Movie Review: Aiyyaa

 

Rani Mukherjee said Aiyya would be one of her best, but long gone are the days when an actor said that their film would be something new, and the film actually turned out to be worth the money. In fact Aiyyaa will be a huge disappointment for Rani and Anurag Kashyap’s fans. It is hard to believe that Rani, who has won awards for critically acclaimed roles said yes to the film. And what made Anurag Kashyap, who is the producer of the movie, think that a movie that has a female lead going head over heels for a man just because of his odour, would work at the box office?

The story sounds quite funny as a concept, but the jokes barely work. Meenakshi Deshpande (Rani Mukherjee) is a middle class Marathi girl, a librarian at a college.  She has five members in her family: A wheelchair bound grandmother who is blind, her father who smokes four cigarettes together, her mother who is obsessed with marriage, and her brother who’s only love in life is dogs. To escape the  craziness of her family, Rani lives her life in dreams, and in her dreams the only thing she’s doing is dancing and enacting her favorite actresses, Sridevi, Juhi etc. Then there is Maina, Rani’s best friend, who managed to thoroughly annoy everyone in the theater this writer was watching Aiyyaa in. The less said about her the better.

Meenakshi’s family are looking for a suitable groom but Meenakshi, who doesn’t believe in arranged marriages, is waiting for her prince and wants her dream wedding. That’s when South Superstar Surya (Prithviraj) enters. Surya is an art student, and the moment Meenakshi looks at him she falls in love with his tanned skin and body odour. Yes, you read that right. Body odour. By this time her family have found the ‘right guy’ Maadhav (Subodh Bhave) for her, and are rushing with her wedding. The rest of the film involves  Madhav running around after Meenakshi, and Meenakshi following Surya.

The entire film revolves around Rani Mukherjee, but there is some disappointment here too. Viewers expecting and encore of her livewire performance in No One Killed Jessica may be disappointed, but the fault lies more with the story than with Rani.  You can see that she has put in every effort but there is little that can save this movie. Prithviraj and Subodh hardly have a role in the film but maybe because Prithviraj is a huge superstar in the south he gets to mouth a few lines in the end. Subodh, as the simple guy Madhav, has even lesser to do than Prithviraj.

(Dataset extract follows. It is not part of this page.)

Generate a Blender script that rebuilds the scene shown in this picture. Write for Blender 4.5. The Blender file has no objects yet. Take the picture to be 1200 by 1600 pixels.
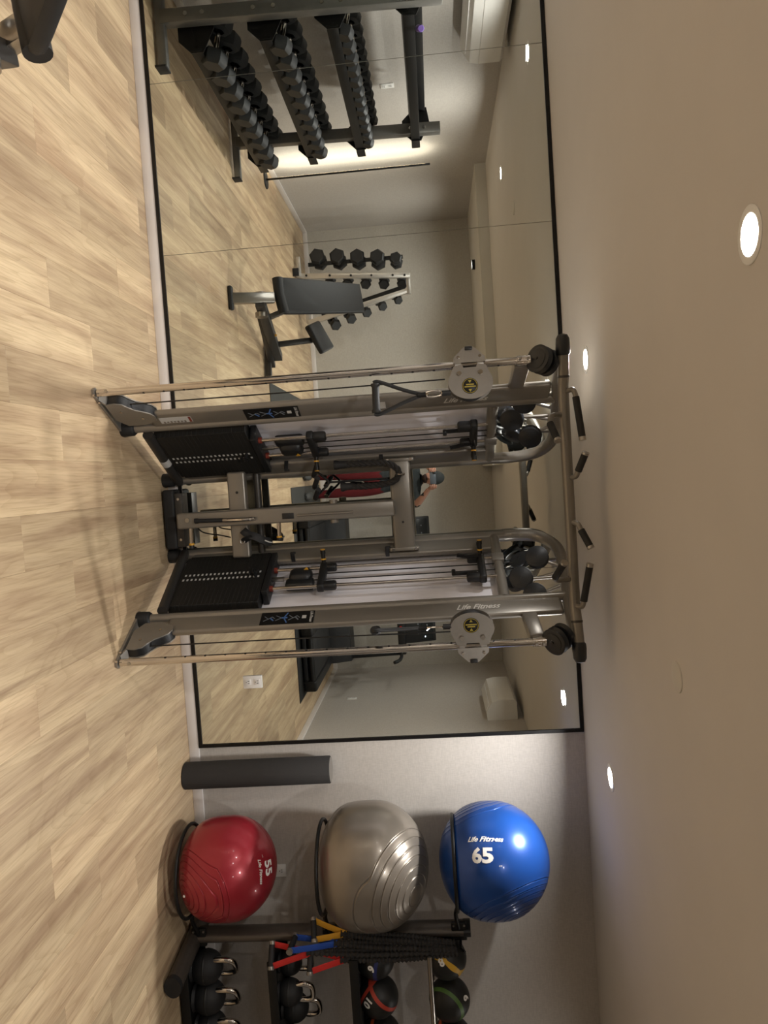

To sum it up, Aiyyaa has some good moments, almost all provided by Rani Mukherjee, and all of them in the first half but Aiyyaa’s story and film length could have used a helping hand. The item songs live up to their billing and Rani has performed the best belly dance this side of the Arabian Sea. But movies are about more than belly dancing and sadly for Aiyyaa and Rani, that is all people are going to remember.